Copy everything in the data below exactly except the pictures.

* _DATA BLOCK_
>>>
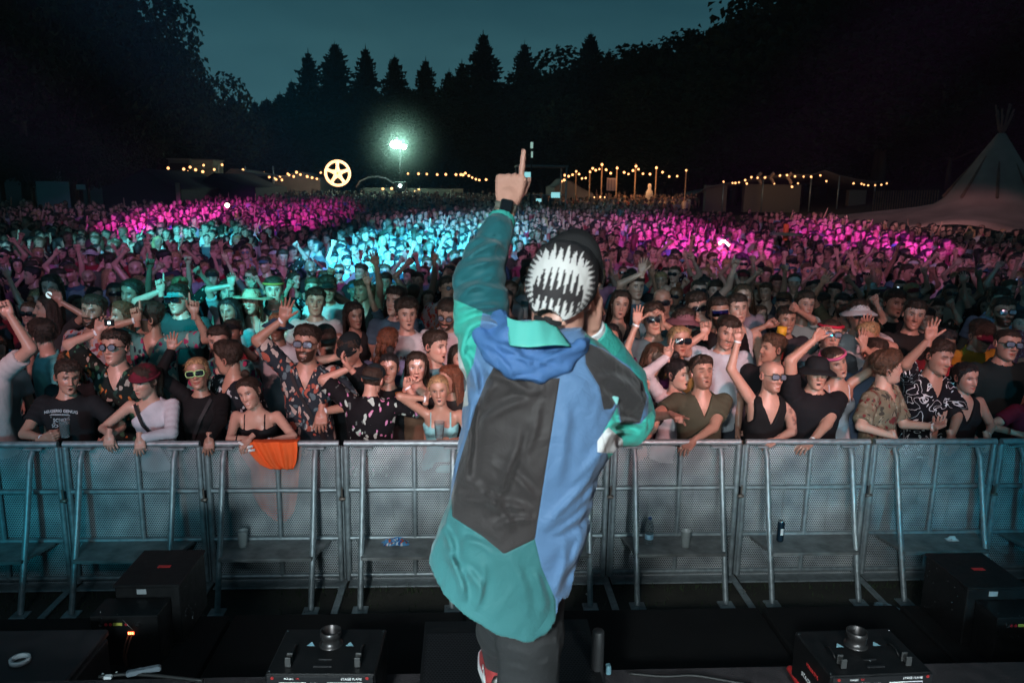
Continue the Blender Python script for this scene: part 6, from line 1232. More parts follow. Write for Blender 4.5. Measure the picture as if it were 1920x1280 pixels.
for (x, y) in cand:
    near = min(((x - a) ** 2 + ((y - b) * .9) ** 2) for a, b in gridp)
    if near < (.43 if y < 9 else .42) ** 2: continue
    q = project([[x, y, 1.6]])[0]
    if q[0] < -60 or q[0] > 1990: continue
    gridp.append((x, y))
    if 872 < q[0] < 1120 and y < 12.4: hidden.append((x, y)); continue
    if made + NCUST >= NIND: hidden.append((x, y)); continue
    v = rnd.choice(list(range(len(specs))) + [2, 3, 7, 9, 16, 19, 4, 13]) if y > 7.0 else rnd.choice([0, 1, 2, 4, 5, 6, 10, 14, 15, 20, 21, 25]); hi = False; key = (v, y < 9.6 and v < 16)
    sp = dict(specs[v]); sp['seed'] = v; sp['headscale'] = 1.03; sp.setdefault('yaw', (v * 37) % 41 - 20); sp.setdefault('tilt', (v * 23) % 17 - 8); sp.setdefault('smile', (v % 4) * .3); sp.setdefault('pitch', -3); parts = build_parts(sp, key[1], key)
    tc, tn = rnd.choice(TOPC); hc = rnd.choice(['black', 'dark brown', 'dark brown', 'brown', 'brown', 'blond'] if sp['sex'] == 'm' else ['dark brown', 'brown', 'blond', 'blond', 'black', 'auburn']); ht, hn = rnd.choice(HAT)
    sp.update(topc=tc, hairc=hc, hatc=ht, skin=SKINC[rnd.randrange(7)]); hgt = rnd.gauss(1.77 if sp['sex'] == 'm' else 1.67, .05); s = hgt / 1.75
    rz = R(180 + rnd.uniform(-25, 25)) if sp.get('turnb') else R(rnd.uniform(-28, 28)) - math.atan2(x, y) * .6
    rown = next(t for l, t in ROWN if y < l); lab = describe(sp, tn, hc, hn) + ', ' + rown + ' ' + zone(q[0])
    if sp.get('turnb'): lab = lab.replace(', ' + rown, ' seen from behind, ' + rown)
    w_ = lab.split()
    if len(w_) > 16: lab = lab.replace(' behind the beanie woman', ' at left').replace('just left of the performer', 'left centre').replace('just right of the performer', 'right centre').replace('left of the waving man', 'at left').replace('behind the waving man', 'left centre').replace('behind the olive tee man', 'at right').replace('behind the curly haired man', 'at right').replace('behind the bald man', 'at right')
    lab = ' '.join(lab.split()[:16])
    put_person(sp, (x, y, float(ground_z(x, y))), s, rz, parts, lab, 'crowd behind the barrier'); made += 1
print('individual people', NCUST + made)
# ---- the rest of the crowd, low detail, one object
def lowp(lod, fem, up, seed):
    """returns V, T, region codes per vertex (0 skin,1 hair,2 top,3 legs,4 dark eyes with socket shade painted in)"""
    r_ = np.random.default_rng(seed); b = MB(); reg = []
    nz_, na = ((9, 12) if lod == 1 else (5, 6)); zs = np.linspace(-.118, .117, nz_); A = np.linspace(-np.pi, np.pi, na + 1)[:-1] + (0 if lod == 1 else .0); Z, AA = np.meshgrid(zs, A, indexing='ij'); x, y = head_surface(Z, AA)
    if lod == 1: y = y - .018 * np.exp(-(x / .014) ** 2 - ((Z + .02) / .025) ** 2) * (np.cos(AA) > .5)
    hl = np.interp(np.cos(AA), [-1, 0, .3, 1], [-.2 if fem else -.05, -.12 if fem else 0, .03, .06]); hm = Z > hl; k = np.where(hm, 1.13, 1.); V = np.stack([x * k, y * k, Z * np.where(hm, 1.06, 1)], -1).reshape(-1, 3); rg = np.where(hm, 1, 0)
    if lod == 1: rg = np.where((~hm) & (np.cos(AA) > .6) & (np.abs(Z - .005) < .016) & (np.abs(x) > .012), 4, rg); rg = np.where((~hm) & (np.cos(AA) > .8) & (np.abs(Z + .065) < .014), 5, rg)
    rot = neck_rot(r_.uniform(-45, 45), r_.uniform(-12, 8), r_.uniform(-8, 8)); V = V @ rot.T + [0, -.03, 1.635]
    i, j = np.meshgrid(np.arange(nz_ - 1), np.arange(na), indexing='ij'); i = i.ravel(); j = j.ravel(); j2 = (j + 1) % na; b.add(V, np.stack([i * na + j, i * na + j2, (i + 1) * na + j2, (i + 1) * na + j], 1)); reg.append(rg.ravel())
    n = 10 if lod == 1 else 6; T_ = TF if fem else TM; lev = [(.95, 1.0), (1.12, 1.0), (1.28, 1.05), (1.38, 1.08), (1.44, 1.), (1.475, .95), (1.56, .9)] if lod == 1 else [(1.0, 1), (1.36, 1.12), (1.47, .9)]
    a = np.arange(n) * 2 * np.pi / n; P = []; rg = []
    for z, k in lev: w, d = table(z, T_); P.append(np.stack([(w + .012) * k * np.cos(a), (d + .012) * k * np.sin(a), np.full(n, z)], 1)); rg += [0 if z > 1.46 else 2] * n
    P = np.concatenate(P); m = len(lev); b.add(P, [[i * n + k, i * n + (k + 1) % n, (i + 1) * n + (k + 1) % n, (i + 1) * n + k] for i in range(m - 1) for k in range(n)]); reg.append(np.array(rg))
    for s, u in ((-1, up[0]), (1, up[1])):
        S = np.array([s * .19, 0, 1.40]); 
        if u == 2: E, H = S + [s * .16, -.12, .12], S + [s * (.02 + r_.uniform(-.1, .2)), -.20, .34]
        elif u == 1: E, H = S + [s * .06, -.06, -.26], S + [s * -.02, -.28, -.05]
        else: E, H = S + [s * .05, .02, -.28], S + [s * .04, -.06, -.50]
        nn = 5 if lod == 1 else 3; v0 = b.n; pts = [S, E, H, H + (H - E) / np.linalg.norm(H - E) * .16]; b.tube(pts, [.062, .042, .025, .016], nn); reg.append(np.array([2] * nn + [0] * nn * 3 + [2, 0]))
    if lod == 1:
        for s in (-1, 1): b.tube([(s * .09, 0, 1.0), (s * .11, 0, .05)], [.09, .06], 5, cap=False); reg.append(np.array([3] * 10))
        if fem: b.tube([(0, .05, 1.70), (0, .10, 1.60), (0, .10, 1.36)], [.05, .085, .05], 6); reg.append(np.array([1] * 20))
    V = np.concatenate(b.V); Q = np.concatenate(b.Q); T = np.concatenate(b.T); T = np.concatenate([Q[:, [0, 1, 2]], Q[:, [0, 2, 3]], T]); return V, T, np.concatenate(reg)
LP = {l: [lowp(l, s % 2, u, 100 + 7 * s) for s, u in enumerate([(0, 0), (0, 0), (2, 0), (0, 0), (1, 0), (0, 0), (0, 0), (0, 1), (0, 0), (1, 0), (0, 0), (0, 0)])] for l in (1, 2)}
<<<
* _THE REPLY_
Continue the Blender Python script for this scene: part 6, from line 1232. More parts follow. Write for Blender 4.5. Measure the picture as if it were 1920x1280 pixels.
for (x, y) in cand:
    near = min(((x - a) ** 2 + ((y - b) * .9) ** 2) for a, b in gridp)
    if near < (.43 if y < 9 else .42) ** 2: continue
    q = project([[x, y, 1.6]])[0]
    if q[0] < -60 or q[0] > 1990: continue
    gridp.append((x, y))
    if 872 < q[0] < 1120 and y < 12.4: hidden.append((x, y)); continue
    if made + NCUST >= NIND: hidden.append((x, y)); continue
    v = rnd.choice(list(range(len(specs))) + [2, 3, 7, 9, 16, 19, 4, 13]) if y > 7.0 else rnd.choice([0, 1, 2, 4, 5, 6, 10, 14, 15, 20, 21, 25]); hi = False; key = (v, y < 9.6 and v < 16)
    sp = dict(specs[v]); sp['seed'] = v; sp['headscale'] = 1.03; sp.setdefault('yaw', (v * 37) % 41 - 20); sp.setdefault('tilt', (v * 23) % 17 - 8); sp.setdefault('smile', (v % 4) * .3); sp.setdefault('pitch', -3); parts = build_parts(sp, key[1], key)
    tc, tn = rnd.choice(TOPC); hc = rnd.choice(['black', 'dark brown', 'dark brown', 'brown', 'brown', 'blond'] if sp['sex'] == 'm' else ['dark brown', 'brown', 'blond', 'blond', 'black', 'auburn']); ht, hn = rnd.choice(HAT)
    sp.update(topc=tc, hairc=hc, hatc=ht, skin=SKINC[rnd.randrange(7)]); hgt = rnd.gauss(1.77 if sp['sex'] == 'm' else 1.67, .05); s = hgt / 1.75
    rz = R(180 + rnd.uniform(-25, 25)) if sp.get('turnb') else R(rnd.uniform(-28, 28)) - math.atan2(x, y) * .6
    rown = next(t for l, t in ROWN if y < l); lab = describe(sp, tn, hc, hn) + ', ' + rown + ' ' + zone(q[0])
    if sp.get('turnb'): lab = lab.replace(', ' + rown, ' seen from behind, ' + rown)
    w_ = lab.split()
    if len(w_) > 16: lab = lab.replace(' behind the beanie woman', ' at left').replace('just left of the performer', 'left centre').replace('just right of the performer', 'right centre').replace('left of the waving man', 'at left').replace('behind the waving man', 'left centre').replace('behind the olive tee man', 'at right').replace('behind the curly haired man', 'at right').replace('behind the bald man', 'at right')
    lab = ' '.join(lab.split()[:16])
    put_person(sp, (x, y, float(ground_z(x, y))), s, rz, parts, lab, 'crowd behind the barrier'); made += 1
print('individual people', NCUST + made)
# ---- the rest of the crowd, low detail, one object
def lowp(lod, fem, up, seed):
    """returns V, T, region codes per vertex (0 skin,1 hair,2 top,3 legs,4 dark eyes with socket shade painted in)"""
    r_ = np.random.default_rng(seed); b = MB(); reg = []
    nz_, na = ((9, 12) if lod == 1 else (5, 6)); zs = np.linspace(-.118, .117, nz_); A = np.linspace(-np.pi, np.pi, na + 1)[:-1] + (0 if lod == 1 else .0); Z, AA = np.meshgrid(zs, A, indexing='ij'); x, y = head_surface(Z, AA)
    if lod == 1: y = y - .018 * np.exp(-(x / .014) ** 2 - ((Z + .02) / .025) ** 2) * (np.cos(AA) > .5)
    hl = np.interp(np.cos(AA), [-1, 0, .3, 1], [-.2 if fem else -.05, -.12 if fem else 0, .03, .06]); hm = Z > hl; k = np.where(hm, 1.13, 1.); V = np.stack([x * k, y * k, Z * np.where(hm, 1.06, 1)], -1).reshape(-1, 3); rg = np.where(hm, 1, 0)
    if lod == 1: rg = np.where((~hm) & (np.cos(AA) > .6) & (np.abs(Z - .005) < .016) & (np.abs(x) > .012), 4, rg); rg = np.where((~hm) & (np.cos(AA) > .8) & (np.abs(Z + .065) < .014), 5, rg)
    rot = neck_rot(r_.uniform(-45, 45), r_.uniform(-12, 8), r_.uniform(-8, 8)); V = V @ rot.T + [0, -.03, 1.635]
    i, j = np.meshgrid(np.arange(nz_ - 1), np.arange(na), indexing='ij'); i = i.ravel(); j = j.ravel(); j2 = (j + 1) % na; b.add(V, np.stack([i * na + j, i * na + j2, (i + 1) * na + j2, (i + 1) * na + j], 1)); reg.append(rg.ravel())
    n = 10 if lod == 1 else 6; T_ = TF if fem else TM; lev = [(.95, 1.0), (1.12, 1.0), (1.28, 1.05), (1.38, 1.08), (1.44, 1.), (1.475, .95), (1.56, .9)] if lod == 1 else [(1.0, 1), (1.36, 1.12), (1.47, .9)]
    a = np.arange(n) * 2 * np.pi / n; P = []; rg = []
    for z, k in lev: w, d = table(z, T_); P.append(np.stack([(w + .012) * k * np.cos(a), (d + .012) * k * np.sin(a), np.full(n, z)], 1)); rg += [0 if z > 1.46 else 2] * n
    P = np.concatenate(P); m = len(lev); b.add(P, [[i * n + k, i * n + (k + 1) % n, (i + 1) * n + (k + 1) % n, (i + 1) * n + k] for i in range(m - 1) for k in range(n)]); reg.append(np.array(rg))
    for s, u in ((-1, up[0]), (1, up[1])):
        S = np.array([s * .19, 0, 1.40]); 
        if u == 2: E, H = S + [s * .16, -.12, .12], S + [s * (.02 + r_.uniform(-.1, .2)), -.20, .34]
        elif u == 1: E, H = S + [s * .06, -.06, -.26], S + [s * -.02, -.28, -.05]
        else: E, H = S + [s * .05, .02, -.28], S + [s * .04, -.06, -.50]
        nn = 5 if lod == 1 else 3; v0 = b.n; pts = [S, E, H, H + (H - E) / np.linalg.norm(H - E) * .16]; b.tube(pts, [.062, .042, .025, .016], nn); reg.append(np.array([2] * nn + [0] * nn * 3 + [2, 0]))
    if lod == 1:
        for s in (-1, 1): b.tube([(s * .09, 0, 1.0), (s * .11, 0, .05)], [.09, .06], 5, cap=False); reg.append(np.array([3] * 10))
        if fem: b.tube([(0, .05, 1.70), (0, .10, 1.60), (0, .10, 1.36)], [.05, .085, .05], 6); reg.append(np.array([1] * 20))
    V = np.concatenate(b.V); Q = np.concatenate(b.Q); T = np.concatenate(b.T); T = np.concatenate([Q[:, [0, 1, 2]], Q[:, [0, 2, 3]], T]); return V, T, np.concatenate(reg)
LP = {l: [lowp(l, s % 2, u, 100 + 7 * s) for s, u in enumerate([(0, 0), (0, 0), (2, 0), (0, 0), (1, 0), (0, 0), (0, 0), (0, 1), (0, 0), (1, 0), (0, 0), (0, 0)])] for l in (1, 2)}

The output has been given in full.